European banks 'need €240bn a year in fund-raising'
Europe's biggest banks may need to raise €240bn (£211bn) annually for the next three years to fund existing and new businesses, Citigroup analysts have warned.
Telegraph, 22 Feb 2010
The analysts, who include Stefan Nedialkov, said 24 European banks – accounting for almost 70pc of the sector's assets – will face an increased need for funds due to the volatility of the bond markets and new Basel III capital regulations.
The banks issued €56bn of long and medium-term funding in January, but investors' appetite for new issuance has fallen in February as concerns over the state of the European economy has grown.
This means that banks may have to offer a higher yield to attract investors in future. Citigroup estimate that the impact of increased funding costs on banks earnings may reach 10pc in a worst-case scenario.

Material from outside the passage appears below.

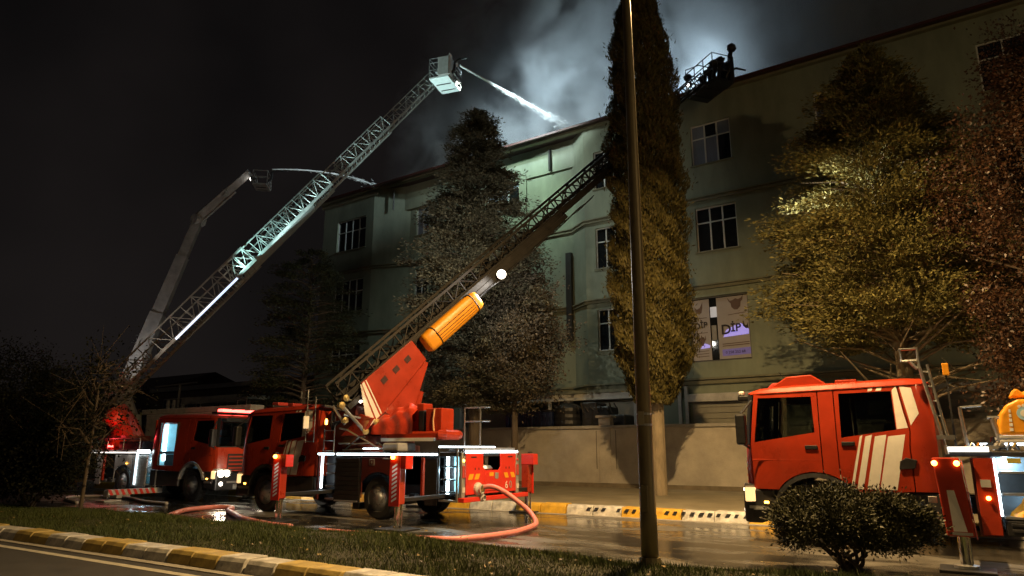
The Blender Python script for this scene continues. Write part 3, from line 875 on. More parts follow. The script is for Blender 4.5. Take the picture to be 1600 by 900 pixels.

Nonetheless, the analysts said, funding availability is unlikely to be a major issue for most banks before 2012, and the new stable-funding ratio regulations from Basel only appear onerous for a relatively small number of banks.
The Basel Committee of central bankers and financial supervisors is seeking– through their "Basel III" proposals on the quality of banks' capital – to avoid a repeat of the credit crunch and lessen the industry's cyclical instability.
Belgian banking and insurance group KBC, Franco-Belgian financial services group Dexia and Britain's largest retail banking group Lloyds Banking Group will see the highest impact to normalised earnings and funding needs from higher cost of raising funds and the new regulatory requirements, the analysts said.
The impact will be smaller on Citigroup's key "buy"-rated stocks, which include Spain's second-largest bank BBVA, Greece's largest lender National Bank of Greece, Asia-focused bank Standard Chartered, and Swiss banks Credit Suisse and UBS.